Il y a une vingtaine d’années de cela, je quittais la France au beau milieu d’une crise littéraire qui m’avait amené à abandonner presque totalement le roman. Mes dernières tentatives à cette époque avaient été, je crois, les romans de Michel Houellebecq et c’est dépité que j’assistais à l’engouement national pour un auteur dont je détestais chaque trait de plume. Je suis parti m’installer du côté de San Francisco, dans la ville de Berkeley où j’ai vécu quelques années. À peine arrivé sur place, j’entrais dans une librairie qui se trouvait à 50 m de mon appartement juste en face du café où je prenais quotidiennement mon « breakfast », sur Euclid Avenue, à deux pas de l’université.
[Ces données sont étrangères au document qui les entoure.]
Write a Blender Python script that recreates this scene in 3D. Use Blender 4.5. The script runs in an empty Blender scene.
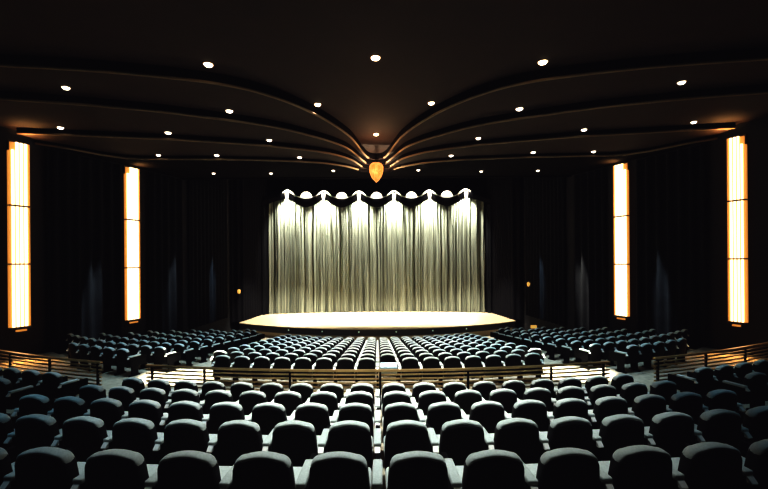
import bpy, bmesh, math, random
from mathutils import Vector, Matrix
random.seed(7)
COL = bpy.context.scene.collection
PI = math.pi
CAM_Z = 4.8            # eye height above the front floor
CY = 33.0              # the rows are arcs about (0, CY), on the curtain line

# ------------------------------------------------------------------ materials
def mat(name, color, rough=0.6, metal=0.0, noise=0.0, nscale=20.0, emit=None, estr=0.0, bump=0.0, spec=0.5, sheen=0.0, coords='Object', stretch=None):
    m = bpy.data.materials.new(name); m.use_nodes = True
    nt = m.node_tree; b = nt.nodes['Principled BSDF']
    b.inputs['Base Color'].default_value = (*color, 1)
    b.inputs['Roughness'].default_value = rough
    b.inputs['Metallic'].default_value = metal
    b.inputs['Specular IOR Level'].default_value = spec
    if sheen:
        b.inputs['Sheen Weight'].default_value = sheen
    if noise or bump:
        tc = nt.nodes.new('ShaderNodeTexCoord'); n = nt.nodes.new('ShaderNodeTexNoise')
        mp = nt.nodes.new('ShaderNodeMapping')
        if stretch: mp.inputs['Scale'].default_value = stretch
        nt.links.new(tc.outputs[coords], mp.inputs['Vector']); nt.links.new(mp.outputs['Vector'], n.inputs['Vector'])
        n.inputs['Scale'].default_value = nscale; n.inputs['Detail'].default_value = 4
        if noise:
            r = nt.nodes.new('ShaderNodeValToRGB')
            r.color_ramp.elements[0].position = .3; r.color_ramp.elements[1].position = .7
            r.color_ramp.elements[0].color = (*[c*(1-noise) for c in color], 1)
            r.color_ramp.elements[1].color = (*[min(1, c*(1+noise)) for c in color], 1)
            nt.links.new(n.outputs['Fac'], r.inputs['Fac']); nt.links.new(r.outputs['Color'], b.inputs['Base Color'])
        if bump:
            bp = nt.nodes.new('ShaderNodeBump'); bp.inputs['Strength'].default_value = bump
            bp.inputs['Distance'].default_value = .01
            nt.links.new(n.outputs['Fac'], bp.inputs['Height']); nt.links.new(bp.outputs['Normal'], b.inputs['Normal'])
    if emit:
        b.inputs['Emission Color'].default_value = (*emit, 1); b.inputs['Emission Strength'].default_value = estr
    return m

M = {}
M['carpet'] = mat('carpet', (.26, .235, .18), .95, noise=.25, nscale=9, bump=.3, spec=.1)
M['riser'] = mat('riser_paint', (.02, .02, .022), .8)
M['wall'] = mat('dark_wall_paint', (.003, .0028, .0034), .9, noise=.2, nscale=3)
M['black'] = mat('black_velvet', (.004, .004, .005), 1.0, spec=.05)
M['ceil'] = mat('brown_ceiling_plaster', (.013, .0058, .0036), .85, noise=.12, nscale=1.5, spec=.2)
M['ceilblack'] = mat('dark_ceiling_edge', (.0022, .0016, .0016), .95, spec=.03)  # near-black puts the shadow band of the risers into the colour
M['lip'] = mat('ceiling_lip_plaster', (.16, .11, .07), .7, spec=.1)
M['drape'] = mat('dark_teal_wall_drape', (.0045, .005, .006), .8, noise=.3, nscale=2, spec=.05)
M['curtain'] = mat('shade_streaked_curtain_satin', (.205, .222, .18), .42, metal=.45, noise=.9, nscale=.9, spec=.4, stretch=(10, 10, .05))  # vertical streaks put the pleats' light and shade into the colour
M['swagtrim'] = mat('pale_swag_trim', (.85, .9, .78), .5)
M['pool_fan'] = mat('pale_pool_satin', (.80, .76, .66), .6, noise=.1, nscale=30)  # pale cloth for added shapes that stand in for light pools
M['stage'] = mat('pale_stage_boards', (.42, .33, .21), .5, noise=.15, nscale=3, stretch=(1, 12, 1))
M['fascia'] = mat('black_stage_fascia', (.012, .011, .011), .6)
M['plinth'] = mat('tan_stage_plinth', (.48, .36, .22), .7, noise=.1, nscale=6)
M['pad'] = mat('grey_teal_upholstery', (.41, .455, .44), .95, noise=.12, nscale=60, spec=.15, sheen=.2)
M['shell'] = mat('shade_black_seat_shell', (.0035, .0035, .004), .75, spec=.12)  # black colour and wrapped sides stand in for unlit seat backs
M['frame'] = mat('black_seat_frame', (.003, .003, .003), .9, spec=.03)
M['chrome'] = mat('bright_chrome', (.85, .84, .80), .45, metal=.6)
M['bronze'] = mat('bronze_rail', (.45, .30, .14), .33, metal=1.0)
M['gold'] = mat('self_lit_gold_emblem', (.58, .27, .10), .42, metal=.35, emit=(1, .42, .08), estr=.16)  # faint emission stands in for lamplight falling on the emblem
M['golddark'] = mat('shadowed_gold_emblem', (.48, .20, .04), .5, metal=.3, emit=(1, .35, .05), estr=.14)  # darker field, same faint emission in place of lamplight
M['glow'] = mat('glowing_diffuser', (.9, .8, .6), .5, emit=(1, .80, .50), estr=1.9)
M['glowside'] = mat('amber_side_glass', (.8, .4, .12), .5, emit=(1, .38, .07), estr=.5)
M['brown_metal'] = mat('dark_brown_metal', (.05, .03, .018), .5, metal=.6)
M['lamp'] = mat('lit_lamp_glass', (1, .9, .75), .4, emit=(1, .74, .45), estr=9.0)
M['lampcool'] = mat('pale_lamp_glass', (1, .95, .85), .4, emit=(1, .88, .70), estr=4.0)
M['bulbring'] = mat('brushed_trim_ring', (.35, .22, .13), .5, metal=.5)
M['amber'] = mat('amber_lens', (.9, .55, .15), .4, emit=(1, .55, .12), estr=.5)
M['marker'] = mat('pale_green_lens', (.6, .8, .7), .4, emit=(.6, .85, .75), estr=.35)
M['bluecloth'] = mat('pale_blue_vinyl', (.40, .58, .68), .6, noise=.35, nscale=14)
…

Là, dans cette librairie, je prenais mon courage et mon lourd accent français à deux mains et demandais à l’étudiante en littérature qui officiait en tant que libraire de bien vouloir me guider à travers l’immensité du panthéon des lettres américaines dont j’ignorais tout ou presque. Elle me fit lire William S. Burroughs, Jack Kerouac, Charles Bukowski, John Fante, dès le premier mois de notre idylle (purement intellectuelle mais non moins passionnée) naissante. Plus tard, je passais la porte de la légendaire librairie City Lights de Lawrence Ferlinghetti à San Francisco. Ainsi se fit mon retour au roman, par l’intermédiaire de, et grâce à, la littérature américaine. En disant ce que je m’apprête à dire, j’ai bien conscience que je ne vais pas me faire que des amis, mais voilà, j’ai une confession à faire : la littérature française souvent m’ennuie et je lui préfère de loin la littérature nord-américaine. Que ce soit en littérature blanche ou en SF.

La raison de cette introduction est que je vais vous parler aujourd’hui de Lorsque le dernier arbre de Michael Christie, publié dans la collection Terres d’Amérique chez Albin Michel. Chacun des livres que j’ai lus dans cette collection ne fait que conforter le sentiment exprimé ci-dessus : Ici n’est plus ici de Tommy Orange, Nickel Boys et Underground Railroad de Colson Whitehead, Friday Black de Nana Kwame Adjei-Brenyah ou encore La Chance vous sourit d’Adam Johnson. Chacun de ces livres est une claque, et Lorsque le dernier arbre ne dépareille pas au sein de cette liste.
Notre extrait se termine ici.